AbstractsPsychology

Learning from Learn to Camp: Investigating immigrant integration in Canadian parks

by Megan Sullivan




Institution: University of Victoria
Department:
Year: 2015
Keywords: immigration; Canada; Parks Canada; Mountain Equipment Co-op; camping
Record ID: 2059777
Full text PDF: http://hdl.handle.net/1828/6103


Abstract

While Canada has, in recent years, experienced a significant increase in global immigration in tandem with rising migration to urban centers, visitorship to Canadian parks has been declining. It is thought that this is, in part, due to shifting cultural demographics.
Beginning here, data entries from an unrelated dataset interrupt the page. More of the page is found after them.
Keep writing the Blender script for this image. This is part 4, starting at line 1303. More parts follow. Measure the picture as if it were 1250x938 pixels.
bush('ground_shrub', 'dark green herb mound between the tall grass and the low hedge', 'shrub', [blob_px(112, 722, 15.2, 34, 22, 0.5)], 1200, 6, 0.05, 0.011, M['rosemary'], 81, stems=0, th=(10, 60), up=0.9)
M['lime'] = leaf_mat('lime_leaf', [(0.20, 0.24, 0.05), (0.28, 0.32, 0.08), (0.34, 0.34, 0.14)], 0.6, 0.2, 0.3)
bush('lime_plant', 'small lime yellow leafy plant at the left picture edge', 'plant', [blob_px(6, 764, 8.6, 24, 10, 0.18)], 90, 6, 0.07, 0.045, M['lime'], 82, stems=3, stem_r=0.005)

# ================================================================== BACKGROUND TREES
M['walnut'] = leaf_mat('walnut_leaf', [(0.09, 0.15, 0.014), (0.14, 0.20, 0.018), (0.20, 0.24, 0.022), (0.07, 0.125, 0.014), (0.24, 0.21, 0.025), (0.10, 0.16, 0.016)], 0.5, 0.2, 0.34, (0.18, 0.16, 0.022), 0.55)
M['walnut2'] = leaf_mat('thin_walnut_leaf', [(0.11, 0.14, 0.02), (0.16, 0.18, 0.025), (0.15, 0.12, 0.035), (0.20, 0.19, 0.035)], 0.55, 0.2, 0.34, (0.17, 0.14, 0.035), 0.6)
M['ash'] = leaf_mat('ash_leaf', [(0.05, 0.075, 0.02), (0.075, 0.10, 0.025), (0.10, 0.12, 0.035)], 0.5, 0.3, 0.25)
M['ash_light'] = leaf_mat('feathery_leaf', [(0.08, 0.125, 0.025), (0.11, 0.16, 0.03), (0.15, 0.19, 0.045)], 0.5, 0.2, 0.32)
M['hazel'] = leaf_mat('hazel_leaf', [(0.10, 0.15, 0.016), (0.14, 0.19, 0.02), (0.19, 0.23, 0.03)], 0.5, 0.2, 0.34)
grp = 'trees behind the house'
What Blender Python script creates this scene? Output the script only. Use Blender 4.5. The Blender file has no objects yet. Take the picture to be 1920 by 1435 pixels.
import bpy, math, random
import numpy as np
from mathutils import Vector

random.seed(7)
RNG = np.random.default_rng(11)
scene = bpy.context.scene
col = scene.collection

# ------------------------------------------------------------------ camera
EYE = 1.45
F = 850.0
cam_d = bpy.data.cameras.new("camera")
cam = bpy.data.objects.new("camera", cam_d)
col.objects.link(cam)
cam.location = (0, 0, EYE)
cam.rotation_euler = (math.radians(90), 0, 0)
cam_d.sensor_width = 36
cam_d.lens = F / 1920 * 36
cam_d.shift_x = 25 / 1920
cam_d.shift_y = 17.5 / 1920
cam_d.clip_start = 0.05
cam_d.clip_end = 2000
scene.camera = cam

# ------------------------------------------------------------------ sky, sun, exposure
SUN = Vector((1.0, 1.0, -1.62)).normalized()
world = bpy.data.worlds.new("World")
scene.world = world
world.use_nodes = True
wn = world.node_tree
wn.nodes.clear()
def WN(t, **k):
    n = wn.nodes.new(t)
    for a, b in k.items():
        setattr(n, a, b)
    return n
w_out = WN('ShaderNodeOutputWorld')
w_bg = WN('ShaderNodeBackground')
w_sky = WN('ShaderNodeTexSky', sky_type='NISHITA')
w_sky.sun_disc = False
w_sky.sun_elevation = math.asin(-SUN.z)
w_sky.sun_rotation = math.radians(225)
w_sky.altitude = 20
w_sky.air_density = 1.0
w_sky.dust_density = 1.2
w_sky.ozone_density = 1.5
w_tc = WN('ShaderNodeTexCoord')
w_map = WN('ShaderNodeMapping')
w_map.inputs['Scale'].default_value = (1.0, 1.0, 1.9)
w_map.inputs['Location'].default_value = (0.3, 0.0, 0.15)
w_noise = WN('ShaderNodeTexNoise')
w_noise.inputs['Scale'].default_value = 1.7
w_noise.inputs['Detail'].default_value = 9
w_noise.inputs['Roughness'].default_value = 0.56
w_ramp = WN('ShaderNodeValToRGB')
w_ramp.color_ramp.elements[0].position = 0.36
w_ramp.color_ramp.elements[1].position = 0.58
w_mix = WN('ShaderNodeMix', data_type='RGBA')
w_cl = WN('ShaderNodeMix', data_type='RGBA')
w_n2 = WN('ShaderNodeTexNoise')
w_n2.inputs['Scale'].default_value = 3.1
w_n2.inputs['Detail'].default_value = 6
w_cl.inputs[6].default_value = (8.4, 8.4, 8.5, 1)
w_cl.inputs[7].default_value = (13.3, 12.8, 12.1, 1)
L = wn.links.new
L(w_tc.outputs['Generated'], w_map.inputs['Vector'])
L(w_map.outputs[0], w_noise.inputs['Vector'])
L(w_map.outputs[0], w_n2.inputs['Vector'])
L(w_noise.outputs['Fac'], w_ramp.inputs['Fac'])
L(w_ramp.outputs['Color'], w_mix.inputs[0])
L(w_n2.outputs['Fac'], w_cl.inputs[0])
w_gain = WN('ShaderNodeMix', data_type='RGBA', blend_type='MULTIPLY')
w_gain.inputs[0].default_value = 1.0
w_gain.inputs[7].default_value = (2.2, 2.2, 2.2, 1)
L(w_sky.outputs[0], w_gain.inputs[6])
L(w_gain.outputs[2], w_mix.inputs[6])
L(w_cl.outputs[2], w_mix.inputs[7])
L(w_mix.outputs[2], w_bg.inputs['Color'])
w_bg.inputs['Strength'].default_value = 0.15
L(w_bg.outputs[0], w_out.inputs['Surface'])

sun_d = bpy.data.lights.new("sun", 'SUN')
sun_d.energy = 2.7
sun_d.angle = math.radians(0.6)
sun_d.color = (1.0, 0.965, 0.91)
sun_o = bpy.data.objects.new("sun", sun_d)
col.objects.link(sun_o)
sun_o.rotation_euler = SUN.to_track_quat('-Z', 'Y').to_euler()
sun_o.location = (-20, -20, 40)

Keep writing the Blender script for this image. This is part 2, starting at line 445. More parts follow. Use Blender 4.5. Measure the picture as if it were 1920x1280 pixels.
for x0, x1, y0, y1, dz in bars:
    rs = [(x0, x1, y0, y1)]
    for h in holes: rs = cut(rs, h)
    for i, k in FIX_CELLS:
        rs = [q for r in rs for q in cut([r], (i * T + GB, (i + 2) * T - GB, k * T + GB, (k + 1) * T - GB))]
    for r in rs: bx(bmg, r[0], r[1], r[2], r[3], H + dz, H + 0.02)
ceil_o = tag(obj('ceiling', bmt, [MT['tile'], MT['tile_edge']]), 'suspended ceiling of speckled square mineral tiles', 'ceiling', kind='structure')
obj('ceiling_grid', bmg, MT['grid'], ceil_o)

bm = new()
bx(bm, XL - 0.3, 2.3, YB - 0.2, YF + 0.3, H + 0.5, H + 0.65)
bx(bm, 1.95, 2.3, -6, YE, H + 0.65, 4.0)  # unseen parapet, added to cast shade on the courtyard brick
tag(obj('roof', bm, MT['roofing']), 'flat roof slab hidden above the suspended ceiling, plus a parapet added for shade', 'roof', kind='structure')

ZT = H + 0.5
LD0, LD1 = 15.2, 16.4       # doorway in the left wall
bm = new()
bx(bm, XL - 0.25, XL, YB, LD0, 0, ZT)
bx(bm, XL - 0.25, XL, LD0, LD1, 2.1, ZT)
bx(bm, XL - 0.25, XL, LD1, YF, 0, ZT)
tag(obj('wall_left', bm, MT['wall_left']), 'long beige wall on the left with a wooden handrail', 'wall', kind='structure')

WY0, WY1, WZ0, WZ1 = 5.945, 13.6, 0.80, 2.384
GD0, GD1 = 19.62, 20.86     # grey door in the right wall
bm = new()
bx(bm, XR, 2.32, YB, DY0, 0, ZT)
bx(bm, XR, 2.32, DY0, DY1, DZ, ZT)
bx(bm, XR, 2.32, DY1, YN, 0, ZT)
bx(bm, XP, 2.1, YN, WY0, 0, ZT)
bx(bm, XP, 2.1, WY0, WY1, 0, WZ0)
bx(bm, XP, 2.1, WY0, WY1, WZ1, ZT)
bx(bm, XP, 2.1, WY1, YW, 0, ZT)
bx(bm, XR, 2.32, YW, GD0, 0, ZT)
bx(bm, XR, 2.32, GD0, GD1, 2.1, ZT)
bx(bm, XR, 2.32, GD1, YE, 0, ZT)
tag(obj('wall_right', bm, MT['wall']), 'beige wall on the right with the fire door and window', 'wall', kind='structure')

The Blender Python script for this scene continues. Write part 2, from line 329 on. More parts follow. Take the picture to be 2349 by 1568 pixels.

In 2011, as part of a larger measured response to these changes, Parks Canada in partnership with the Mountain Equipment Co-op, launched ‘Learn to Camp’. The Learn to Camp program provides participants the opportunity to learn how to plan and enjoy safe and successful camping trips. The program is facilitated through one to two day events, and includes a repository of information online and a mobile app. Participants, primarily new and urban Canadians, are groomed to become independent campers: learning where to camp, what to bring, what to cook, and how to stay safe. This thesis seeks to understand the Learn to Camp program – how it is performed, how it is received, and what, if any, are its impacts on participants, parks, and other stakeholders? In this project, I draw on primary research and literatures from cultural studies of nature to examine Learn to Camp under two frames, highlighting both immediate and long-term program implications. The literatures provided by critical studies of nature demonstrate how Canadian parks carry a limiting nationalist identity embedded within a history of colonial erasures. In my analysis, Learn to Camp appears to reinforce this historical narrative as it prescribes specific ways of ‘knowing’ and ‘being’ in park spaces. Concurrently, interview and questionnaire data indicate that new Canadians have an overwhelmingly positive experience with Learn to Camp. Participants are provided the skills, knowledge, and confidence necessary to become independent campers. Furthermore, participants leave Learn to Camp with a renewed sense of belonging to the Canadian landscape and to Canadian culture. In this project, I am interested in accounting for both the problematic underpinnings and the enjoyment that can be found in acculturating practices, such as Learn to Camp.